CO2 adsorption by polyamine-based protic ionic liquid-functionalized mesoporous silica: regenerability and influence of flue gas contaminants

Polyamine-based protic ionic liquid (PILs)-functionalized mesoporous silica has drawn much attention due to its high CO 2 adsorption rate, high CO 2 adsorption capacity, and recyclability. However, the performance of these materials under realistic operating conditions and the influence of flue gas contaminants such as SO x , NO x , and water vapor remain unexplored. In this study, the effects of these flue gas contaminants on CO 2 adsorption of PILs-functionalized SBA-15 are evaluated through breakthrough experiments.
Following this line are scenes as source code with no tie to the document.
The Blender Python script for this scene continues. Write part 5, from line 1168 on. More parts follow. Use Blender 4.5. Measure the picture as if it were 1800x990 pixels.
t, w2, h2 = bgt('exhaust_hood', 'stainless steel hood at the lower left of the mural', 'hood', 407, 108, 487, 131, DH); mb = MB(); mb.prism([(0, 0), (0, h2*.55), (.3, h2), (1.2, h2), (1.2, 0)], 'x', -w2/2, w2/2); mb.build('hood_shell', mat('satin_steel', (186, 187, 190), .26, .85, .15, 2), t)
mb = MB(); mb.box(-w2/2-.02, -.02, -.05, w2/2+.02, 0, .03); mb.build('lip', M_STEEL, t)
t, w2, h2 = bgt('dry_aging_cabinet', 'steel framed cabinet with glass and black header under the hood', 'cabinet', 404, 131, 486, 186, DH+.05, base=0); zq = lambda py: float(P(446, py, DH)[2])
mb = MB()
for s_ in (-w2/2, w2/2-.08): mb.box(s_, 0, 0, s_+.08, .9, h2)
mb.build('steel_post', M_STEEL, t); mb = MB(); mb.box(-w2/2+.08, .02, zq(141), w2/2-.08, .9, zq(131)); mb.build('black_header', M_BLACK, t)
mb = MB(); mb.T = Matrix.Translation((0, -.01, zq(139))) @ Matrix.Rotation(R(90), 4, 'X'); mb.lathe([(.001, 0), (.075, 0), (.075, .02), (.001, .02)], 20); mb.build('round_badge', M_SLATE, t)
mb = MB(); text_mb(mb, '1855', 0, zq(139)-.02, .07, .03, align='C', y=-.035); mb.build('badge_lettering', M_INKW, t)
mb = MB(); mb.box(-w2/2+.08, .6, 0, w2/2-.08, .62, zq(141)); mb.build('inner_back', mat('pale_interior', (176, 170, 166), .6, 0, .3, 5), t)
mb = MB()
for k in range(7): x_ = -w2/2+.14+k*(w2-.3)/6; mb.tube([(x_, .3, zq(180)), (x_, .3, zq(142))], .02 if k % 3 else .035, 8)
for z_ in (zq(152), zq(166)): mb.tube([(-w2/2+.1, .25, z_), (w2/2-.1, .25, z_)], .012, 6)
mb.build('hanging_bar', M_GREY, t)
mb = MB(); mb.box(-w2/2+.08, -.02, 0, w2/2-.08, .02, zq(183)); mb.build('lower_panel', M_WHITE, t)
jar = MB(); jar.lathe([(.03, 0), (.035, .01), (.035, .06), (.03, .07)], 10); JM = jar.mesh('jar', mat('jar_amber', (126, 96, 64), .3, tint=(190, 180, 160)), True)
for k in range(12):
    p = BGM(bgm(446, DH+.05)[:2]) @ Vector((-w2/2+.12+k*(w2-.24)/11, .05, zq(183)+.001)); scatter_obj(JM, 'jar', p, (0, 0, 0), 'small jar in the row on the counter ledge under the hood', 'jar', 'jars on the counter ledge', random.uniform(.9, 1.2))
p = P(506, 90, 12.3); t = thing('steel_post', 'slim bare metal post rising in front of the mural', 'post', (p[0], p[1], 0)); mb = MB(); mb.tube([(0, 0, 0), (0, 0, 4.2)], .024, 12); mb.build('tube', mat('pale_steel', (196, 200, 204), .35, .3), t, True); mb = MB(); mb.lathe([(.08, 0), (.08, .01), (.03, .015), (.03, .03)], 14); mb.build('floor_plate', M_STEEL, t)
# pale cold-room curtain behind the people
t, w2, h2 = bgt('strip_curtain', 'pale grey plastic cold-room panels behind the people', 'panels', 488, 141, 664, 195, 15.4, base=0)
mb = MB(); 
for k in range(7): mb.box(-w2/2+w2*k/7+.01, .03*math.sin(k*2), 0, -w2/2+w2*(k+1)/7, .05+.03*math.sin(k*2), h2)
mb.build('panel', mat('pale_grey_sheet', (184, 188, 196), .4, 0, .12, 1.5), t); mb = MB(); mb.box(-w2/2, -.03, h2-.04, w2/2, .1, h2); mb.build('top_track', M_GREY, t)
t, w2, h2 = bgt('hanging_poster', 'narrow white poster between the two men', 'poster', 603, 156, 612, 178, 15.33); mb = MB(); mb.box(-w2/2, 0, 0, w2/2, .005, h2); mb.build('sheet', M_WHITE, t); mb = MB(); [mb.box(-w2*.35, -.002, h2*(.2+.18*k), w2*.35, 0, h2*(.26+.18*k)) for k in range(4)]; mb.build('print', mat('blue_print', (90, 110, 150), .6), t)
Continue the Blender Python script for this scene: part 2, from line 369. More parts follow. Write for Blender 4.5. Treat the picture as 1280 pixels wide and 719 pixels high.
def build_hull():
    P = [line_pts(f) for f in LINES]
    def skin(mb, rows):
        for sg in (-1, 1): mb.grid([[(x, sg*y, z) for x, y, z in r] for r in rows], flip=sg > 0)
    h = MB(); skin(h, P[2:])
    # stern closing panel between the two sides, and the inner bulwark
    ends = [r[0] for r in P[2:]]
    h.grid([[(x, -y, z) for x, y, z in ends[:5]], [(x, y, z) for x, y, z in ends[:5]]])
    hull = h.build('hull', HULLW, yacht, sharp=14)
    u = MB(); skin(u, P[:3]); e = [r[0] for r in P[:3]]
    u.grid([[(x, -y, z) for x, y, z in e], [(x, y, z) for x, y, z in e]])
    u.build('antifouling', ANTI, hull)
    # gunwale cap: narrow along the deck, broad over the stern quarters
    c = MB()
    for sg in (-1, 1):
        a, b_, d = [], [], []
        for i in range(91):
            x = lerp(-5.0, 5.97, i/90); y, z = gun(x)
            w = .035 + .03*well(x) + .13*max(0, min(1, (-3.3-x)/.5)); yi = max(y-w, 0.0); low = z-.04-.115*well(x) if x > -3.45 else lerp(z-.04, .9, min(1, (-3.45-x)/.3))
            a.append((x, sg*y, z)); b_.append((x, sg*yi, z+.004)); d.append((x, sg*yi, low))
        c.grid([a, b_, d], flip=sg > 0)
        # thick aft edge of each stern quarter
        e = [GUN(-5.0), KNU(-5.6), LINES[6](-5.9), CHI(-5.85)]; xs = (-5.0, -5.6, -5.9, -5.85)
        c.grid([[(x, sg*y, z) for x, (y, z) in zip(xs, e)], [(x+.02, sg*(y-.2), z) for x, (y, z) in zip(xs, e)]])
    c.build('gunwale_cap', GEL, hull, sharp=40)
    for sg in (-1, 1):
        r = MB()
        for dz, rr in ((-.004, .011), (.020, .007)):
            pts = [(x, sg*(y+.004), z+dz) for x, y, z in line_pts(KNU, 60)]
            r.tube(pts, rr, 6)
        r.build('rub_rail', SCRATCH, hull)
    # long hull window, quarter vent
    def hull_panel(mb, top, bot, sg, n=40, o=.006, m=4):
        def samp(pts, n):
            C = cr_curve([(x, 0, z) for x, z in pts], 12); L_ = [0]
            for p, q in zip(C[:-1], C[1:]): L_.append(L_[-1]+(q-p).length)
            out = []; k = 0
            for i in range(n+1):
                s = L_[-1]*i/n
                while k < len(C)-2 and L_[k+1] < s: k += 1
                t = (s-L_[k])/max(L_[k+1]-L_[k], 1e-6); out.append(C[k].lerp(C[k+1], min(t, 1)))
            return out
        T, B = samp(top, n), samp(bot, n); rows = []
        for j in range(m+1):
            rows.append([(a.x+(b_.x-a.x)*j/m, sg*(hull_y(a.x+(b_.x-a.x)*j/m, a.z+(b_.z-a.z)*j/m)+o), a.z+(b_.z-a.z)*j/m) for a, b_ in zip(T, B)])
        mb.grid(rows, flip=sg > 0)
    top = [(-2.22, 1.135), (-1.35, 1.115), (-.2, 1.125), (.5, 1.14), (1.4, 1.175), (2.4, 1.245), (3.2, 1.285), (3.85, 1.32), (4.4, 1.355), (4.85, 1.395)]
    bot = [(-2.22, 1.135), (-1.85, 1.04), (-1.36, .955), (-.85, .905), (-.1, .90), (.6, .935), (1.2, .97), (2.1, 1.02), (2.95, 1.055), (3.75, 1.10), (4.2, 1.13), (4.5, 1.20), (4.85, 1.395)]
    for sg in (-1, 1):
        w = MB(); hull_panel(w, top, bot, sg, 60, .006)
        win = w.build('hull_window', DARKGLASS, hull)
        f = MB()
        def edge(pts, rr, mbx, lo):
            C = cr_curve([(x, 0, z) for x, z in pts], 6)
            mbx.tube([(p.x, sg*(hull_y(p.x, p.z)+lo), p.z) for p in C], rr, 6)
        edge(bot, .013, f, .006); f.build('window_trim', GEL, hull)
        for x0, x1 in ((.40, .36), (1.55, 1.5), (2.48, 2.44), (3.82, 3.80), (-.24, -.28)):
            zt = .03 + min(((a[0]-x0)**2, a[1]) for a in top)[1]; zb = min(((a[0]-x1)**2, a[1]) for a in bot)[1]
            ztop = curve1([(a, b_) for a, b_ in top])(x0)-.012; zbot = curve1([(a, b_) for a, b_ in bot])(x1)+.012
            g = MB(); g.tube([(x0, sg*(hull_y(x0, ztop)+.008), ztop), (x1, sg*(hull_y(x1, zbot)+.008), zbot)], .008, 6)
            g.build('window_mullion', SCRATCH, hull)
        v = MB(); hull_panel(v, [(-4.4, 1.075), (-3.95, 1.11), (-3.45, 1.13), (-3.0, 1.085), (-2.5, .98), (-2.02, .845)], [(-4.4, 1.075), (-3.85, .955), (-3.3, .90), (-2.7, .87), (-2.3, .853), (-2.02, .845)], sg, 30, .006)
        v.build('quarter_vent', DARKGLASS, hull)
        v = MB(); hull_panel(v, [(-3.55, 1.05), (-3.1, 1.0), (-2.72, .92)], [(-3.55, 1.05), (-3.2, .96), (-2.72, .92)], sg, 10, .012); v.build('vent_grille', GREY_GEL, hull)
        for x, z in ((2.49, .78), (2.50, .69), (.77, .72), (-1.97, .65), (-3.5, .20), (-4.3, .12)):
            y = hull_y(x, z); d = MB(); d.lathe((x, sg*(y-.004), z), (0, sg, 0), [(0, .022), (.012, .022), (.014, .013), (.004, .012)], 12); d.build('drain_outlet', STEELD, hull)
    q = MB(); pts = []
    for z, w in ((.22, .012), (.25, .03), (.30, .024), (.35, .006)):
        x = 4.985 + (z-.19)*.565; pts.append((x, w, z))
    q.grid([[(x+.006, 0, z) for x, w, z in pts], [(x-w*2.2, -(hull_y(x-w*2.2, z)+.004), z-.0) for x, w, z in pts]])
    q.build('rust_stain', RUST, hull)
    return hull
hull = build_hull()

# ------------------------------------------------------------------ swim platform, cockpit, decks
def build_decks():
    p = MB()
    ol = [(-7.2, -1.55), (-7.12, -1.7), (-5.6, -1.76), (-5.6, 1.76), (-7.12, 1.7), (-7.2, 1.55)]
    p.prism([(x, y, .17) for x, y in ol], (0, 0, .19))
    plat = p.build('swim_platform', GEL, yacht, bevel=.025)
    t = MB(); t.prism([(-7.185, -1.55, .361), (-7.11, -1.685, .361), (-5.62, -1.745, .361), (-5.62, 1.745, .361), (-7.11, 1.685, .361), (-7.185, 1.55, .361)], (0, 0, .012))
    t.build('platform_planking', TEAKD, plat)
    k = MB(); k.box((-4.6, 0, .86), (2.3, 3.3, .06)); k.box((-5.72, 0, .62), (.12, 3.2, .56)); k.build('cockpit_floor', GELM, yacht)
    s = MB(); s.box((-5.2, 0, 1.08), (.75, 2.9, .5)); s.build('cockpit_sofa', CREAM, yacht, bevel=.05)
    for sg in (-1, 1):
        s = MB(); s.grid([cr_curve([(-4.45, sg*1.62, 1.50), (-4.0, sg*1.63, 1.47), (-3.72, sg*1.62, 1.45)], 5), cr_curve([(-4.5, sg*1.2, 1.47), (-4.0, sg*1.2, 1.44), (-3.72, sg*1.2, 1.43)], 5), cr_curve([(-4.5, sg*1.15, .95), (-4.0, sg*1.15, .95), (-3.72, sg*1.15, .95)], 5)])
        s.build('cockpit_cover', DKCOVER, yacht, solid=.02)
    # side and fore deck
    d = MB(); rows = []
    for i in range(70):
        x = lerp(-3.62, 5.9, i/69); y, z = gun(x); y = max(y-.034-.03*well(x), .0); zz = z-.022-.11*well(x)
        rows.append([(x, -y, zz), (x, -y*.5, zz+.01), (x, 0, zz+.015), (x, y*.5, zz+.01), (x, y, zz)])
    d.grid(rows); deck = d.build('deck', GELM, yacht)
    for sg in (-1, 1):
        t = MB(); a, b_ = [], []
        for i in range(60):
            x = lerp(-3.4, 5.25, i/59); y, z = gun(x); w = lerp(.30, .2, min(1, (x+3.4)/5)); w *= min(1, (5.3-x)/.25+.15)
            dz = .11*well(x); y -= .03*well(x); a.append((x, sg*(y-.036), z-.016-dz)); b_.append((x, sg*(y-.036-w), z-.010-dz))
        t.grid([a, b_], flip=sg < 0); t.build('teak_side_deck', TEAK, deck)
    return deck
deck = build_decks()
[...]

The results show that the CO 2 adsorption capacity and capture rate of the hybrid sorbents are increased by about one-third in the presence of trace water vapor. This is attributed to additional CO 2 capture pathways with amine groups that result from the humid environment. The additional pathway was further explained with FT-IR spectroscopy and DFT calculations, which reveal that in the presence of water vapor the CO 2 molecules react with amine groups to form stable zwitterionic bicarbonate ions. On the other hand, the sorbents have strong resistance to SO 2 and NO over the tested concentration range of 0–500 ppm, with limited impact on CO 2 capture. After 8 cyclic adsorption/regeneration experiments, the CO 2 adsorption capacities of the sorbents almost are constant when compared to the first cycle performance.